No Pacaembu (zona oeste), um sofá preto jaz de cabeça para baixo diante de um muro. Numa praça da Mooca (zona leste), um três-lugares chamuscado resistiu a uma tentativa de incêndio.
No Glicério (região central), um morador de rua prefere o chão ao sofá bem ao lado, encardido, molhado de chuva e malcheiroso. Em dias de tempestade, sofás são vistos boiando nas ruas, arrastados pelas enxurradas.
Os caminhões da prefeitura recolhem algo em torno de 10 mil sofás por ano das ruas de São Paulo -uma média de 27 a cada dia. O destino é um aterro sanitário de entulhos no limite com Guarulhos.
Na realidade, o número de sofás indesejados é maior, já que as estimativas oficiais não contabilizam aqueles que são resgatados por carroceiros ou aproveitados por moradores de rua.
As famílias estão se livrando dos velhos sofás porque nunca foi tão fácil comprar um novo. Nas grandes lojas, os preços agradam ao consumismo da crescente classe média. Um conjunto de dois e três lugares sai por R$ 350 -em 24 parcelas e a primeira só em agosto. O frete é grátis.

COPA E SOFÁ NOVO
"As pessoas têm mania de grandeza, estão sempre desejando um sofá melhor", lamenta a vendedora Gina Soares, 47, ao ver um sofá largado numa calçada da Liberdade (região central).
E dá dois chutinhos nele: "Tem muita madeira dentro, vê? É coisa boa. Não precisaria ser jogado fora. Se eu pudesse, levaria para casa, trocaria o tecido e pronto".
O consumo de sofás costuma explodir em fim de ano -com o 13º salário- e justamente agora, véspera de Copa do Mundo -quando as famílias adquirem TVs novas e, embaladas, acabam trocando a sala toda.
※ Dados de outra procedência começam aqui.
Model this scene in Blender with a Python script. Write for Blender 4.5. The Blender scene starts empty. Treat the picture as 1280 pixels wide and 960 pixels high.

Até mesmo as entidades beneficentes, que sempre foram o destino certo de móveis usados, já estão abarrotadas de estofados.
O Exército de Salvação continua aceitando camas, mesas, eletrodomésticos e roupas, mas há alguns meses viu-se obrigado a suspender o recolhimento de sofás.
As Casas André Luiz, por sua vez, agora só aceitam se a oferta é de um conjunto de dois e três lugares. O sofá avulso não é bem-vindo desde a virada do ano.
"Quase chegamos ao colapso no Natal. Não tínhamos mais onde colocar tanto sofá doado", lembra Cecília Lucchesi, supervisora de doações das Casas André Luiz. "O sofá virou o nosso elefante branco."

FALTA DE EDUCAÇÃO
Na segunda-feira passada, a Folha viu um dois-lugares marrom obstruindo a entrada de uma loja de móveis usados na Bela Vista (região central). Havia sido largado ali na calada da noite.
"Era só o que me faltava", praguejou o vendedor enquanto arrastava o móvel para poder abrir a loja naquela manhã. "Quem vai querer comprar isso aqui?"
Para a prefeitura, as pessoas que despejam os sofás nas ruas desconhecem a Operação Cata-Bagulho.
Aos sábados, caminhões percorrem diferentes bairros recolhendo "objetos inservíveis". Para saber a agenda, basta telefonar para 156.
"Além da desinformação, existe muita falta de educação", diz Evaldo Gomes, do setor de limpeza da Subprefeitura da Sé (região central). "Quando põem esse tipo de lixo fora de casa, as pessoas acham que estão resolvendo um problema. Na realidade, estão criando um problema."